It’s a conversation that’s come up in the Republican-dominated Idaho Legislature before — and has been sent back to the drawing board every time.
It’s become a “political football,” as one legislator put it in 2019.
In a Dec. 13 meeting between Ada County commissioners and state legislators, Republican Commissioner Ryan Davidson threw that football back into play. At the meeting, held annually before the legislative session, he urged legislators to renew efforts to change the state’s law about how the government informs citizens of legal notices.
Under Idaho law, government entities in Idaho are required to place public notices — of foreclosure, name changes and bankruptcies, among other things — in the local newspaper with the highest circulation.
With print journalism on the decline, Davidson said, these notifications are of little use to the public. Forcing counties to spend resources on preparing and placing the notices amounts to asking taxpayers to subsidize local news, he said.
“We believe that it is no longer necessary for taxpayers to have to pay to print government ads in local newspapers,” he told legislators. “We don’t feel that it’s fair to the taxpayers, in this day and age, to basically have to subsidize physical newspapers with their hard-earned money.”
Leaders of the Newspaper Association of Idaho pushed back on this characterization. Publishing these notices is not about the money, they said, but about “public transparency and openness — sunshine for all residents,” said Nathan Alford, the group’s vice president, and the editor and publisher of The Lewiston Tribune and Moscow-Pullman Daily News.
As for the cost, any savings gained from stopping the publication of these ads would be “nominal,” said Clint Schroeder, the organization’s president and the head of the media group that owns the Coeur d’Alene Press and Bonners Ferry Herald, among other outlets. The state sets the rate counties must pay for these ads based on their length, and the rate hasn’t changed since 2007.
From the beginning, that rate was significantly lower than what newspapers charged for normal ads.
“This is a minimal expense in the budget, and being willing to sacrifice the public access is a little astounding,” Schroeder said.
In fiscal year 2024, Ada County spent about $48,000 on placing public notices in the Idaho Press, said Nicole Newby, a spokesperson for the Ada County Clerk’s Office. It spent similar amounts in fiscal years 2022 and 2023, when notices were placed in the Idaho Statesman, she told the Statesman by email.
Idaho association offers online access to public notices
But there are hidden costs, too, in staff time required to prepare and send out the notices, Davidson told legislators.
“Every year, counties are spending thousands and thousands of dollars on publishing various items in newspapers,” he said. “I tend to believe that the day the internet was invented, this law became obsolete.

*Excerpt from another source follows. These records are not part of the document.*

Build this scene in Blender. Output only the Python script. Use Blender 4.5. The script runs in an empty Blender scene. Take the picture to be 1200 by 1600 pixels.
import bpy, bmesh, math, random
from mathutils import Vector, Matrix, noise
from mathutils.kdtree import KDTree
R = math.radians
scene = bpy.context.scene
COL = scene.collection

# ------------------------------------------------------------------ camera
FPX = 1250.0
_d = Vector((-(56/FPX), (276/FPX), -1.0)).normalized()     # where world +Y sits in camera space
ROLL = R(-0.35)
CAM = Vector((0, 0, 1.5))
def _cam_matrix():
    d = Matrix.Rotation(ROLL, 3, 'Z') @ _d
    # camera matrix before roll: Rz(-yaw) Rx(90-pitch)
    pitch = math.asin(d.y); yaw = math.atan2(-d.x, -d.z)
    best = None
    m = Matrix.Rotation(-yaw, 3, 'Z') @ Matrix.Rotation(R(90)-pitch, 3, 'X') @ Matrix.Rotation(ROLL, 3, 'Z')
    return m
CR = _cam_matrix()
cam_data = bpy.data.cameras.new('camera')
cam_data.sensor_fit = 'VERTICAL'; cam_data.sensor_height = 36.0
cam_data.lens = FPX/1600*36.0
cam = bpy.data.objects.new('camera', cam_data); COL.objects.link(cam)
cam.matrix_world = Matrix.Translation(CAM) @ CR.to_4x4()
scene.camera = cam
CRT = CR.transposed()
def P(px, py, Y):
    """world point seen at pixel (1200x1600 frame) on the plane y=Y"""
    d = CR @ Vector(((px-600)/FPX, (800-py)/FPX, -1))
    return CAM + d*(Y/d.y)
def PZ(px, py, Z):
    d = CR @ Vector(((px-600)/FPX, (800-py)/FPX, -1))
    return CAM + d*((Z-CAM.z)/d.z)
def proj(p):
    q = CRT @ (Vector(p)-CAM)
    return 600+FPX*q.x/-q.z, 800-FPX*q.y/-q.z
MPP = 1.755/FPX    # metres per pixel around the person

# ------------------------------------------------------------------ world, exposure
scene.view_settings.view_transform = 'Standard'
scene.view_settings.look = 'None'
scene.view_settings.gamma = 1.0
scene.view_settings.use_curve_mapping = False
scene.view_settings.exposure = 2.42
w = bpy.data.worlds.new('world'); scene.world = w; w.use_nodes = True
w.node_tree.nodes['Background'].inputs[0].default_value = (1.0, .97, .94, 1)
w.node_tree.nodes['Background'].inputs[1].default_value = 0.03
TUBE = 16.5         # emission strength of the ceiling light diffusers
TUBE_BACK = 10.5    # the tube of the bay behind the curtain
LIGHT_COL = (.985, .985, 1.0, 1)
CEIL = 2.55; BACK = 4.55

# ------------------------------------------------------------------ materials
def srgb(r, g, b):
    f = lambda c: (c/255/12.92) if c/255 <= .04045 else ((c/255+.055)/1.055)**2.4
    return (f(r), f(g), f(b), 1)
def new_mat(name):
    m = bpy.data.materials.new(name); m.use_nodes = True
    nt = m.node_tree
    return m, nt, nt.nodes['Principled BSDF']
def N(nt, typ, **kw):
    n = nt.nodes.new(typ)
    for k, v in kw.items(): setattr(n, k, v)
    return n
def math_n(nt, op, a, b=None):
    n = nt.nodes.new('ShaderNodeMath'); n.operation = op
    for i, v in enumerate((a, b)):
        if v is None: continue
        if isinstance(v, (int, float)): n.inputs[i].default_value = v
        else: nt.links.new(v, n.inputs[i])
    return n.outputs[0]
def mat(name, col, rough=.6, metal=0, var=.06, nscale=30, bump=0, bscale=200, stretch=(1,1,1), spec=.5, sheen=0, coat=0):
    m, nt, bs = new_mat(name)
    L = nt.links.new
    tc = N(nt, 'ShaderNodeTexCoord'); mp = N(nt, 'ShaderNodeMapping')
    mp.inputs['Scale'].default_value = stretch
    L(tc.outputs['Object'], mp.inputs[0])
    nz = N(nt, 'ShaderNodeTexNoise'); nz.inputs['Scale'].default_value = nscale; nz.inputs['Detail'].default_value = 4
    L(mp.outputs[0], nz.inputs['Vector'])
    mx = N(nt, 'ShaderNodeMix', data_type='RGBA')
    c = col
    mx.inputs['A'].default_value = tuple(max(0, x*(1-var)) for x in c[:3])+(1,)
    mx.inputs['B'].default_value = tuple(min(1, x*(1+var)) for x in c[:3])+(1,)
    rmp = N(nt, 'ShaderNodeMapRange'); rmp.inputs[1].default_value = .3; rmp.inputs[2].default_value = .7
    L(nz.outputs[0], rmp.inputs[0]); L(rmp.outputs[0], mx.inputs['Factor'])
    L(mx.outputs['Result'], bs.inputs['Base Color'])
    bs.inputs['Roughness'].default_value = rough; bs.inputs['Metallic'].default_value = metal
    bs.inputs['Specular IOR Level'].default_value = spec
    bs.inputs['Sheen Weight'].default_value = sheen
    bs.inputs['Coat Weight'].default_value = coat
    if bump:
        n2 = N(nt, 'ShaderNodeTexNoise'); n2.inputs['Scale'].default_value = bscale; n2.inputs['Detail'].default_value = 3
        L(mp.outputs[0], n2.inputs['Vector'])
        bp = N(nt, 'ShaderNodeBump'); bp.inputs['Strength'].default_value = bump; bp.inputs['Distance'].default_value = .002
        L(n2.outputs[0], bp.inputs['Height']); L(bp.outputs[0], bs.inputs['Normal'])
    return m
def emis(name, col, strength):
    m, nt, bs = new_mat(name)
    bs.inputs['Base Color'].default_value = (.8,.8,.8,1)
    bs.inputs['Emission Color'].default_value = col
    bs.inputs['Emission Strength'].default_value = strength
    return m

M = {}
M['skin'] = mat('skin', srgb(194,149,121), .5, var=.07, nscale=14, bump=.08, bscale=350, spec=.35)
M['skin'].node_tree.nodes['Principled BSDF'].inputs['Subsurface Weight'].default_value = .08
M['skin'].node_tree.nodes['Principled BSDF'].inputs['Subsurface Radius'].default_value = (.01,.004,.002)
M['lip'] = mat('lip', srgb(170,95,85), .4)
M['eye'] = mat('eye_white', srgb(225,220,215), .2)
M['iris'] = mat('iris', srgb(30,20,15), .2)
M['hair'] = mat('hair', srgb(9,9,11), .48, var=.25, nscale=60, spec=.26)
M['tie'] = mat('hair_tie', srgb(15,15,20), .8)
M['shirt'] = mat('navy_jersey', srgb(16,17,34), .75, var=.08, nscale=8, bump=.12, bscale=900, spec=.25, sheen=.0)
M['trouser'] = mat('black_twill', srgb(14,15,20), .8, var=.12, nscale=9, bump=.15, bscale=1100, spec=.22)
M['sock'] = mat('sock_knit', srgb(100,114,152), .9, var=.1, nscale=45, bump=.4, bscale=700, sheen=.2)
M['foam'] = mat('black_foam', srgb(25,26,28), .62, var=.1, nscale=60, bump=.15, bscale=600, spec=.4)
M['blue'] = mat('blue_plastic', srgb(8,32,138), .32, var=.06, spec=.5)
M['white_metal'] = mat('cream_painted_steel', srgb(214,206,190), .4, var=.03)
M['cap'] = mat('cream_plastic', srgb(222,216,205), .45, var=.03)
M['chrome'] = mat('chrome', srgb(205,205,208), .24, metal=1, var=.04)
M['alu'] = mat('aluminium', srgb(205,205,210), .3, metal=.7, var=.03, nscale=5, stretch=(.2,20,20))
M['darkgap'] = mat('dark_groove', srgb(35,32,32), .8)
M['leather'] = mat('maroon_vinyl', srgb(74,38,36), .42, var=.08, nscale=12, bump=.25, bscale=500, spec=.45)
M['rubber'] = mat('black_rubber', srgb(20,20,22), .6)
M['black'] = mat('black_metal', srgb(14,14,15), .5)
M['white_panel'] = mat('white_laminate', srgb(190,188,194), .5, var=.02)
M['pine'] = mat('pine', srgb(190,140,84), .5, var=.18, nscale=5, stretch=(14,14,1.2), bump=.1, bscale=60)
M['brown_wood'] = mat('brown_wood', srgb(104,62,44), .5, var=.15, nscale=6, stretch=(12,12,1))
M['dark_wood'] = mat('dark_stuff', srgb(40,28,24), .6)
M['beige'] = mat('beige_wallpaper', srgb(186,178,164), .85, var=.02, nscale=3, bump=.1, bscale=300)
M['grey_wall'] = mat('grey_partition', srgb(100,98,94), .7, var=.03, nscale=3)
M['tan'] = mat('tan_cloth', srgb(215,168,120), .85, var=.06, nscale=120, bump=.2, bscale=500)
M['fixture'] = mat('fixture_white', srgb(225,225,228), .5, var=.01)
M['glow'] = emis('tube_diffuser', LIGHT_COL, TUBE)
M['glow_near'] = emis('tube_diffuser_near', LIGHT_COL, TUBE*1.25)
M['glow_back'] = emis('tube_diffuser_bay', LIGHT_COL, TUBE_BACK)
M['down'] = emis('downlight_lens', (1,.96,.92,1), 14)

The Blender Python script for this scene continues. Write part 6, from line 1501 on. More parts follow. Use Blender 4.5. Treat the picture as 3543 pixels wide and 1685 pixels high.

But we are now about 25 to 30 years into the internet, and the way people digest information has radically changed.”
He told the Statesman after the meeting that he didn’t have a specific alternative in mind, but proposed something such as a centralized county database that would publish all government notices in one place.
Newspaper leaders said they’ve already created a private-sector version of that solution. Since 2012, news outlets in the state have published government notices on a searchable website the association created with funding from the state’s newspapers, the association said.
The site serves as a single source for residents to learn about all government actions, rather than needing to check individual government websites, Alford said. Having newspapers document these notices, rather than posting them on a government-run website, as Davidson and others have proposed, allows for an independent record of government actions, he added.
Association leaders pushed back, too, on claims that lower print news readership has rendered the public notice law obsolete. The state’s 38 newspapers distribute a combined 180,000 print copies, and their websites, which all link to the association’s public notices site, get nearly 2 million impressions every day, Alford said.
Idaho ranks 40th among states for internet coverage, speed and availability, according to BroadbandNow, a data aggregation site that compares internet providers. Idahoans face “pervasive barriers to digital access,” according to a 2023 report by the Benton Institute for Broadband and Society.
“The digital divide impacts our citizenry far more than most other states,” Alford told the Statesman. “And it’s our rural residents that suffer the most.”
And for many of the state’s elderly residents — those 65 and older make up 17.4% of Idaho’s population — print papers remain their primary source of news, Rep. Steve Berch, D-Boise, told Davidson at the meeting. Berch raised concerns about whether doing away with the public notice law would be “discriminating against” those people.
The cost of the notices, he said, was likely no more than a “rounding error” relative to an overall county budget — and he said he believed cost was beside the point.
“If all you do is look at the cost of something, you will never appreciate or respect the value that it provides. That value isn’t always necessarily in the form of a return on investment,” he told the Statesman by phone. “It’s about providing a service, and that’s what government is responsible for: providing services to its constituents. All its constituents, not (just) the ones that are the least expensive to service.”
Readers can find Idaho public notices at idahopublicnotices.com.